**Data shown**

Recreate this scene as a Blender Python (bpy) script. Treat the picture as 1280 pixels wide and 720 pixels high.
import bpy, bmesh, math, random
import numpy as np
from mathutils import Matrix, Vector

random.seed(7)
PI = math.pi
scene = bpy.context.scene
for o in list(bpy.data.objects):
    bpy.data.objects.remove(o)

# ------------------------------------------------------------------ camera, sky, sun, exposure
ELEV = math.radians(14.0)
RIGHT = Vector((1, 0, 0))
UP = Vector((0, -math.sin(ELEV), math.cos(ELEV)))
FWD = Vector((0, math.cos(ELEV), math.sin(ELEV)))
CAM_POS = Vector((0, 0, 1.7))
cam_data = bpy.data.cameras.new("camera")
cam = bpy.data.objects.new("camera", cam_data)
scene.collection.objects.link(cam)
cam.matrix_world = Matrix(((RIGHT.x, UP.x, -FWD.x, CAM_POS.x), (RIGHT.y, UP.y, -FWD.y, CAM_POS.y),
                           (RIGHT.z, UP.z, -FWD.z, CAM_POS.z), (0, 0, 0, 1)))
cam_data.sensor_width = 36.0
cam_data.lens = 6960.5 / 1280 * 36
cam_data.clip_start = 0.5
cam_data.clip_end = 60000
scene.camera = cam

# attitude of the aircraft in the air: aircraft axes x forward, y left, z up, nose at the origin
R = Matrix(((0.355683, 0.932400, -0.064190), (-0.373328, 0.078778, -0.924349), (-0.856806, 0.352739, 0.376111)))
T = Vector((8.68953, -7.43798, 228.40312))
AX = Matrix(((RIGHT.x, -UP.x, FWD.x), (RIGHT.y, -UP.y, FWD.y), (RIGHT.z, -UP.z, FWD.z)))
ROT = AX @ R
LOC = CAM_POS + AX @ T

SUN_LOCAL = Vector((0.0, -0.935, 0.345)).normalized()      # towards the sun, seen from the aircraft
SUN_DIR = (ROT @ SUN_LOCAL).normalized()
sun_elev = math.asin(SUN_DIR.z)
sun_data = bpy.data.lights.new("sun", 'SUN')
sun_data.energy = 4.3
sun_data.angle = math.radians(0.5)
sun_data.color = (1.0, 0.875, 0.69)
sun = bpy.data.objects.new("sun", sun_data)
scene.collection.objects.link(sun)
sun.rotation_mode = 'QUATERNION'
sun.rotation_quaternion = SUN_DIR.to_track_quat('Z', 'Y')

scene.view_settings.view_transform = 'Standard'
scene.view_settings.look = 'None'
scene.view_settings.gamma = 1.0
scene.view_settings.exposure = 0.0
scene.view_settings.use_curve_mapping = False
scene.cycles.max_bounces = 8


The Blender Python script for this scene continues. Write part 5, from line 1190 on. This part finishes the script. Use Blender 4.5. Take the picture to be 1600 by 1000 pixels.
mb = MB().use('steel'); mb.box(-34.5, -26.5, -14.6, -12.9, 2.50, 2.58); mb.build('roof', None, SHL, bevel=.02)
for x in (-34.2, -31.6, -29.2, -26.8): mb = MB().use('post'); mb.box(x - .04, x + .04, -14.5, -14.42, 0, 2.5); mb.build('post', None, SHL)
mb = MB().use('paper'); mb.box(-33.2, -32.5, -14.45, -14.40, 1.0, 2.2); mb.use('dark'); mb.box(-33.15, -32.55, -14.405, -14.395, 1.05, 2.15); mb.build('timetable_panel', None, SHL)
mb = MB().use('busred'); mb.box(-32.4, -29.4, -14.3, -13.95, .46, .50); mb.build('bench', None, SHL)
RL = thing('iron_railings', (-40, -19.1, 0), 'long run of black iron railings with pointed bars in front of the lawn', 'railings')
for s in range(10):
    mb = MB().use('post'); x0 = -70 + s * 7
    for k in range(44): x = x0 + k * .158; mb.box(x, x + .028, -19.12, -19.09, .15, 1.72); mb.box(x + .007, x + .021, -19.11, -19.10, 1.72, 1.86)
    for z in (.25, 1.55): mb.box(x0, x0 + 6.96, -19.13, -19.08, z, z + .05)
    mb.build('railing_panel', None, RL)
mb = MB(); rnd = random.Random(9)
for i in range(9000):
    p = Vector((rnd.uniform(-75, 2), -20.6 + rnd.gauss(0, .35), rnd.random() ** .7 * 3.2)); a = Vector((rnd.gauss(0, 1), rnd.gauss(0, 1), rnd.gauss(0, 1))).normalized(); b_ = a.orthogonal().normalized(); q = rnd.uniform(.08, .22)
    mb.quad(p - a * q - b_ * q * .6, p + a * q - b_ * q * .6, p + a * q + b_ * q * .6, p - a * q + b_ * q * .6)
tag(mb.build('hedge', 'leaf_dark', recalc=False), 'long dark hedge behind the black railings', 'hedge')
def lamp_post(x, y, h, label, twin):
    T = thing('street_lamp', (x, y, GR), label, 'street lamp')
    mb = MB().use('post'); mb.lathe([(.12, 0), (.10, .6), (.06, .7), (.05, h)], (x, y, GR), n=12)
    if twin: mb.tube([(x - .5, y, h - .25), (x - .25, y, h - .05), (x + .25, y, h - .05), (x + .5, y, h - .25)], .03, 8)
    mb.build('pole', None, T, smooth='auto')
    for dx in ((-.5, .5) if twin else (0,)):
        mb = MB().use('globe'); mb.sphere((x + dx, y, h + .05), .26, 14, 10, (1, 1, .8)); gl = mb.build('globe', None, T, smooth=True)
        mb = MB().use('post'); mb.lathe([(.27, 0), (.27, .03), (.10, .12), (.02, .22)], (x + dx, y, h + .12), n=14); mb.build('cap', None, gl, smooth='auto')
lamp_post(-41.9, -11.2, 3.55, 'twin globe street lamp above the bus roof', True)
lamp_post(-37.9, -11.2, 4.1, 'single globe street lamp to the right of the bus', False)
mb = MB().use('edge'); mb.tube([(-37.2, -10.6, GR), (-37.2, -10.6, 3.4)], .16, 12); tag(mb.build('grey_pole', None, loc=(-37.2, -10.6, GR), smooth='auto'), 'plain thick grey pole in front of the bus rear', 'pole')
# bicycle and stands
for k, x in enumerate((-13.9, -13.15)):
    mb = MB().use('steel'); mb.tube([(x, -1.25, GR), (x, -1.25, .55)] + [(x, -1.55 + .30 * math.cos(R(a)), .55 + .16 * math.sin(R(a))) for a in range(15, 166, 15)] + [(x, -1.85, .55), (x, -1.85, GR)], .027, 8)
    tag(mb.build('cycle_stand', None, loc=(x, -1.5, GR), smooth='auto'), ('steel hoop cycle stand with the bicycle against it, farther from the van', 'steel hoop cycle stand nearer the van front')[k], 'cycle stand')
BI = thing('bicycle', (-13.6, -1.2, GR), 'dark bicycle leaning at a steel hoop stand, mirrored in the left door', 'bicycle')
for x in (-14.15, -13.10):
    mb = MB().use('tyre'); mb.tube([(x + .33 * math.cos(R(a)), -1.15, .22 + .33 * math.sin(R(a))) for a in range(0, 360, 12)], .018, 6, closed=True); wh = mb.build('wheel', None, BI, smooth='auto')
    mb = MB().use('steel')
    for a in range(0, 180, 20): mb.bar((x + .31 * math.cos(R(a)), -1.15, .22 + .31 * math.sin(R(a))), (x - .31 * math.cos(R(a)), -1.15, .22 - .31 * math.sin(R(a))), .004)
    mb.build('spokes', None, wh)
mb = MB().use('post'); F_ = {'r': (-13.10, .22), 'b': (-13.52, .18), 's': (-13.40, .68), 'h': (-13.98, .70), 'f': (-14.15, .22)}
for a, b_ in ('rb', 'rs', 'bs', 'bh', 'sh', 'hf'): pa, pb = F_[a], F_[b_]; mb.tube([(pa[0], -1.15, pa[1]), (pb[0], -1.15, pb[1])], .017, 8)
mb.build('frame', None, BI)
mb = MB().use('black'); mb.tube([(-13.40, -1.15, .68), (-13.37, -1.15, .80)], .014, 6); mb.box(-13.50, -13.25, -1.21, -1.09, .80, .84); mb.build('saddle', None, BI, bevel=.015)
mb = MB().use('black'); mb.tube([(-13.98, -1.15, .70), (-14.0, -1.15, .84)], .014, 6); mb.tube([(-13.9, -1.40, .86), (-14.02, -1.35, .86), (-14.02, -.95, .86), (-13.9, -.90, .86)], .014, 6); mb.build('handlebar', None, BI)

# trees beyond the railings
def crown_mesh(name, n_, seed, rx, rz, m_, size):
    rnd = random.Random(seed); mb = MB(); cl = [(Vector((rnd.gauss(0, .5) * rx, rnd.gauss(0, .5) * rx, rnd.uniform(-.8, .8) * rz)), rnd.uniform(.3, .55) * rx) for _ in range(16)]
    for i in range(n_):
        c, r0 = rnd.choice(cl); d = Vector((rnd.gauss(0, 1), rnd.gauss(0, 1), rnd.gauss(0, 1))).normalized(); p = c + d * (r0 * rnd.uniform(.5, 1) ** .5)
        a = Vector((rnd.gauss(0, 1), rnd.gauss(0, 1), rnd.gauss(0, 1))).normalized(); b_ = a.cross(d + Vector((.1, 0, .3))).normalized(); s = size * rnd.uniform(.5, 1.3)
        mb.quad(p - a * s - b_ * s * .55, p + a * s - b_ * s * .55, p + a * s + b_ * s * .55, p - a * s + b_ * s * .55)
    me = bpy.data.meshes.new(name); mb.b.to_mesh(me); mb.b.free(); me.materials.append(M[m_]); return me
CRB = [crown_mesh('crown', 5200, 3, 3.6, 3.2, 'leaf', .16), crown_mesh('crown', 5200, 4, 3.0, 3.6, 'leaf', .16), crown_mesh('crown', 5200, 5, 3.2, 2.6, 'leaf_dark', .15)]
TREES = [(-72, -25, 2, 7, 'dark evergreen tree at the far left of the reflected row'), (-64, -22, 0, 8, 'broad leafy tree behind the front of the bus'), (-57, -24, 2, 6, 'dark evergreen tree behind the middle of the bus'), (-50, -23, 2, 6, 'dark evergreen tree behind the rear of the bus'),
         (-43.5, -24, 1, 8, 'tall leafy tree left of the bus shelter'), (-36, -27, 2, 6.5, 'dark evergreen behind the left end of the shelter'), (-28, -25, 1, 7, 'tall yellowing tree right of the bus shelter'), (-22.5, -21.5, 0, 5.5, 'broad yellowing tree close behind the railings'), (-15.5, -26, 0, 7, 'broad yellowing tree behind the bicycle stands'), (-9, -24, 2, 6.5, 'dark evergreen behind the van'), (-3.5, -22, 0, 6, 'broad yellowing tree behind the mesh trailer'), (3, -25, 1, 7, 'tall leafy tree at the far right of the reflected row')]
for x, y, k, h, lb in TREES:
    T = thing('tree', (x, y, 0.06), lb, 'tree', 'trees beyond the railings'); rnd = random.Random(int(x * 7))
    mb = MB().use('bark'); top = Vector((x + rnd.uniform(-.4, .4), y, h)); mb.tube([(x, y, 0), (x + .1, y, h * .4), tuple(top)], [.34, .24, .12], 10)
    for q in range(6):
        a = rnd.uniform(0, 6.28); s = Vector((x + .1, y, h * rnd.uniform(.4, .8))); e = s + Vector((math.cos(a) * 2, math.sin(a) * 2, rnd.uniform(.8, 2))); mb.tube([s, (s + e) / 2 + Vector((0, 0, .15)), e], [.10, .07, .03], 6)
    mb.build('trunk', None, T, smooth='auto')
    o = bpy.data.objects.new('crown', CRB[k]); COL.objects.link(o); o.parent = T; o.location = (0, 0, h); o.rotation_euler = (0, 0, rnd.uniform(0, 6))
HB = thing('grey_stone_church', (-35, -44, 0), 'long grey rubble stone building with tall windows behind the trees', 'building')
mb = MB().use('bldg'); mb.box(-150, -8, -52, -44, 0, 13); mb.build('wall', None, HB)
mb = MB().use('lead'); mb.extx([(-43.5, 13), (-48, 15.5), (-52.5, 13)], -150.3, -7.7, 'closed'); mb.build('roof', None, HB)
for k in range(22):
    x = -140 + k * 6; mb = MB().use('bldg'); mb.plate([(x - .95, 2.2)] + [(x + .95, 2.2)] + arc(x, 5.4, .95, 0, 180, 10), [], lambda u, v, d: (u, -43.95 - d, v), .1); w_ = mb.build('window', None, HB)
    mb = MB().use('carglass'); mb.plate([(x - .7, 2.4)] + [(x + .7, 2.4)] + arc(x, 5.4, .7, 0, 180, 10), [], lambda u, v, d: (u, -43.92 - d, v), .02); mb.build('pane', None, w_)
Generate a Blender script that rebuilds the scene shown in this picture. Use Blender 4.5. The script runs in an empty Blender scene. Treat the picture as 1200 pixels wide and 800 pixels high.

**Directions**
Reproduce the records above exactly, from the first line through the line containing "bpy.data.objects.remove(o)", and output nothing else.

**Written response**
Recreate this scene as a Blender Python (bpy) script. Treat the picture as 1280 pixels wide and 720 pixels high.
import bpy, bmesh, math, random
import numpy as np
from mathutils import Matrix, Vector

random.seed(7)
PI = math.pi
scene = bpy.context.scene
for o in list(bpy.data.objects):
    bpy.data.objects.remove(o)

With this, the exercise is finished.